A PM então reagiu de forma intensa, disparando bombas de efeito moral, gás lacrimogêneo e tiros de balas de borracha para todos os lados. Manifestantes correram na direção oposta.

Jornalistas e socorristas voluntários ficaram no fogo cruzado, sem rota de fuga disponível. Uma bomba de efeito moral estourou a cinco metros do grupo, que tentava evitar ser atingido se posicionado próximo a policiais fardados que circulavam no meio do protesto e foram pegos de surpresa quando o confronto começou. Um socorrista teve o tímpano perfurado por conta de uma bomba de efeito moral.

A ação intensa da polícia, que jogou mais de dez bombas na direção dos manifestantes, provocou uma dispersão rápida. Formado em sua maioria de estudantes, o grupo fugiu deixando um rastro de depredação. Pelo menos uma agência bancária do Banco do Brasil e do Santander, um orelhão, latas de lixo e um ponto de ônibus foram depredados.

Duas viaturas do Choque, um caveirão (blindado da polícia) e o chamado Brucutu, que é o caminhão que lança jatos d"água, saíram à caça dos manifestantes. Nesse período, 29 foram detidos e encaminhados para a 9ª DP.

Os manifestantes, que aquela altura haviam se dispersado e se reagrupado na praça do Largo do Machado, decidiram seguir para a 9ª DP em apoio aos presos.

PORTA DESTRUÍDA

Foi na porta da DP que o ato tomou contornos tragicômicos, com a PM estilhaçando a porta da delegacia. Cerca de 100 manifestantes aguardavam notícias, trazidas por advogados voluntários, sobre os detidos.

Por volta das 22hs, uma bomba do tipo "cabeção de nego", típica das festas de São João, estourou dentro de uma viatura da Polícia Civil que estava estacionada na porta da delegacia. O estouro encheu o carro de fumaça e fez um buraco no estofado. Manifestantes acusam um infiltrado.
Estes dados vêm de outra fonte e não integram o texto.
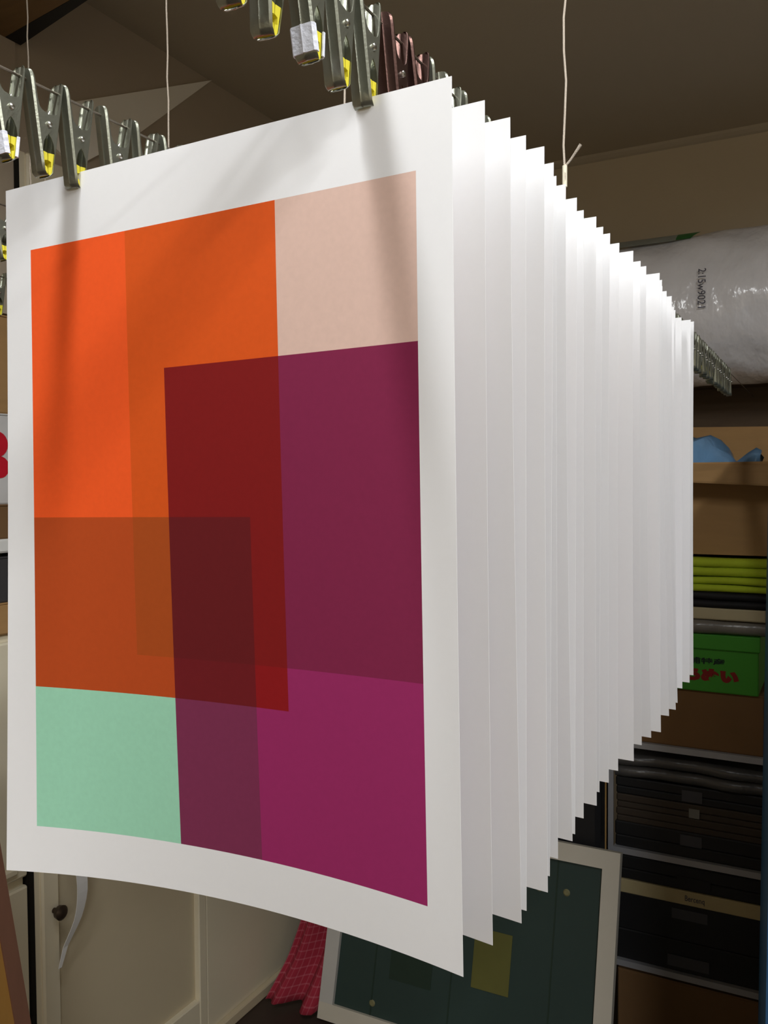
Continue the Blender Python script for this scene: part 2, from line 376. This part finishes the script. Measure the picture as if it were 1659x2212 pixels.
for i, (xr, y0, dx, dy) in enumerate(SH):
    first = i == 0
    bow = .098 if first else .075+.012*math.sin(i*1.3)
    dl = -.010 if first else dy*.7-.008
    zsl = .0045; th = .00015
    def pos(u, v, off):
        t = v**1.6
        y = y0+t*(dl*(1-u)+dy*u+bow*u*(1-u))+off
        x = xr-PW*(1-u)+dx*v-(.004*v*(1-u) if first else 0)-.026*v*v*u*(1-u)
        return (x, y, ZTOP-zsl*(1-u)-PH*v+.5*(t*bow*.25)**2)
    m = MB(); nu, nv = len(UL), len(VL)
    for off in (-th, th):
        for v in VL:
            for u in UL: m.v.append(pos(u, v, off))
    K = nu*nv
    for b in range(nv-1):
        for a in range(nu-1):
            q = (b*nu+a, (b+1)*nu+a, (b+1)*nu+a+1, b*nu+a+1)
            m.f.append(q); m.m.append(region((UL[a]+UL[a+1])/2, (VL[b]+VL[b+1])/2))
            m.f.append(tuple(x+K for x in q[::-1])); m.m.append(0)
    for a in range(nu-1):
        for r0, fl in ((0, 0), ((nv-1)*nu, 1)):
            q = (r0+a, r0+a+1, r0+a+1+K, r0+a+K); m.f.append(q[::-1] if fl else q); m.m.append(0)
    for b in range(nv-1):
        for c0, fl in ((0, 1), (nu-1, 0)):
            q = (b*nu+c0, (b+1)*nu+c0, (b+1)*nu+c0+K, b*nu+c0+K); m.f.append(q[::-1] if fl else q); m.m.append(0)
    o = m.build('art_print', SLOTS, smooth=True)
    lab = ('geometric print of overlapping orange, magenta, pink and mint blocks, front of the row' if first else
           'last sheet of the hanging row, farthest from the camera' if i == len(SH)-1 else
           'white-margined print sheet hanging %s from the front of the row' % ordinal(i+1))
    tag(o, lab, 'print', 'prints hanging in a row')
    rn = random.Random(i)
    for kx, side in (('L', 'left'), ('R', 'right')):
        kind = 'maroon' if kx == 'R' and i in (1, 2) else 'plain'
        clip(kx, y0, 'metal spring clip gripping the top %s of the %s' % (side, 'front print' if first else '%s sheet from the front' % ordinal(i+1)), 'clips holding prints', kind, 0, rn.uniform(-.06, .06), rn.uniform(-.05, .05))
for n, y in enumerate((.4205, .3895, .3585, .3275)):
    rn = random.Random(50+n)
    kind = 'taped' if n == 1 else 'plain'
    lab = 'empty clip with white tape on its jaws, on the left wire' if n == 1 else 'empty metal clip with yellow pads, %s before the front print on the left wire' % ordinal(n+1)
    clip('L', y, lab, 'empty clips before the prints', kind, rn.uniform(-.03, .03), rn.uniform(-.08, .08), rn.uniform(-.05, .05))
for n, y in enumerate((.4185, .3875, .3575, .3275, .2975, .2675)):
    rn = random.Random(70+n)
    kind = 'taped' if n == 1 else 'plain'
    lab = 'empty clip with white tape on its jaws, on the right wire' if n == 1 else 'empty metal clip with yellow pads, %s before the front print on the right wire' % ordinal(n+1)
    clip('R', y, lab, 'empty clips before the prints', kind, rn.uniform(-.03, .03), rn.uniform(-.08, .08), rn.uniform(-.05, .05))
for n in range(30):
    y = 1.335+n*.0315
    rn = random.Random(100+n)
    clip('R', y, 'small empty metal clip, %s beyond the last sheet on the right wire' % ordinal(n+1), 'empty clips beyond the prints', 'plain', rn.uniform(-.05, .05), rn.uniform(-.1, .1), rn.uniform(-.08, .08))
for kx, ys, nm in (('M', (.608, .640, .672, .704), 'second wire from the left'), ('O', (.862, .894, .926, .958), 'leftmost wire')):
    for n, y in enumerate(ys):
        rn = random.Random(200+n)
        clip(kx, y, 'metal clip at the left picture edge, %s on the %s' % (ordinal(n+1), nm), 'clips on the far left wires', 'plain', 0, rn.uniform(-.1, .1), rn.uniform(-.05, .05))

# ------------------------------------------------------------------ storage rack and its load
rk = thing('storage_rack', (-.1, 2.6, 0), 'grey metal storage rack standing against the back wall', 'rack')
RX0, RX1, RY0, RY1 = -.551, .36, 2.30, 2.86
RTOP = Z(-.62)
for px in (RX0, RX1-.017):
    for py in (RY0, RY1-.03):
        p = MB().box(px, px+.017, py, py+.004, 0, RTOP).box(px, px+.003, py, py+.03, 0, RTOP); p.build('post', 'rack_grey', rk)
for zt in (-.685, -.972, -1.275):
    s = MB().box(RX0+.017, RX1-.017, RY0+.003, RY1, Z(zt)-.004, Z(zt)).box(RX0+.017, RX1-.017, RY0, RY0+.003, Z(zt)-.016, Z(zt)); s.build('shelf', 'rack_grey', rk)
S1, S2, S3 = Z(-.685), Z(-.972), Z(-1.275)
def carton(name, x0, x1, y0, y1, z0, z1, m, label):
    c = thing(name, ((x0+x1)/2, (y0+y1)/2, z0), label, 'box')
    b = MB().box(x0, x1, y0, y1, z0, z1-.003, bev=.003); b.build('body', m, c)
    xm = (y0+y1)/2
    MB().box(x0+.001, x1-.001, y0+.001, xm-.0015, z1-.003, z1).build('flap', m, c); MB().box(x0+.001, x1-.001, xm+.0015, y1-.001, z1-.003, z1).build('flap', m, c)
    return c
carton('cardboard_box', -.53, -.168, 2.312, 2.74, S1, Z(-.534), 'cardboard_dark', 'plain brown cardboard box on the rack under the green box')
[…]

A PM no local afirmou que foram os manifestantes.

O conflito teve início quando os manifestantes tentaram liberar um homem, detido numa operação que não tinha qualquer ligação com as manifestações. O Batalhão de Choque, do outro lado da rua disparou diversas bombas na direção do tumulto. Tiros de balas de borracha e mais bombas também foram disparadas por outros PMs posicionados em outro ponto da rua.

Uma bomba de gás atingiu a porta de vidro da DP, que foi reduzida a estilhaços. A Core chegou e os manifestantes começaram a provocar o Choque. Um grupo se posicionou em frente aos policiais e fez flexões em sinal de deboche. Outros cantavam a música infantil "marcha soldado". Outros ainda preferiam xingamentos e insultos. "Fascista, assassino, covarde", gritavam os manifestantes para os policiais, que pouco a pouco entravam nas viaturas e deixavam o local.

A Core se afastou. O Choque respondeu as provocações verbais com mais bombas e balas de borracha. Alguns manifestantes revidaram com pedras. Outros apenas tentavam se esconder. Policiais usaram variado arsenal de balas de borracha. Surpreso, um manifestante mostrou à Folha uma bala de borracha do tamanho de um nariz de palhaço. O projétil tinha o formato de uma esfera preta e oca.

Um terceiro confronto com o mesmo motivo e no mesmo lugar ocorreu minutos mais adiante. Inspetores da Polícia Civil já tinham passado alguns minutos sob o efeito do gás lacrimogêneo.
A delegacia virou refúgio para os manifestantes. No interior da DP uma inspetora tentava colocar ordem na casa. Socorristas davam atendimento no chão do local.

O delegado da Coordenação das Delegacias da Capital, Ricardo Dominguez, ordenou que quatro policiais do Choque ficassem posicionados em frente à DP para evitar que seus colegas voltassem a atirar bombas em direção à DP e determinou que o restante se retirasse.

"Tudo o que se passou aqui será investigado. A Polícia Civil abrirá um inquérito para apurar possíveis abusos da Polícia Militar nessa ação. Iremos intimar o comandante dessa operação para prestar esclarecimentos", disse Dominguez.

Sobre a chamada do Core, o delegado afirmou que a ideia inicial era que a unidade substituísse o Choque. "Entendemos que o que estava causando a confusão era a presença do Choque aqui. Por isso mandamos o Core para ver se os ânimos se acalmavam".

Às 23h25, os 29 manifestantes já haviam sido liberados e Batalhão de Choque deixado a porta da delegacia. Alguns manifestantes decidiram ainda voltar para a Câmara dos Vereadores, onde um grupo dá apoio aos nove manifestantes que ocupam o interior do prédio desde sexta-feira passada.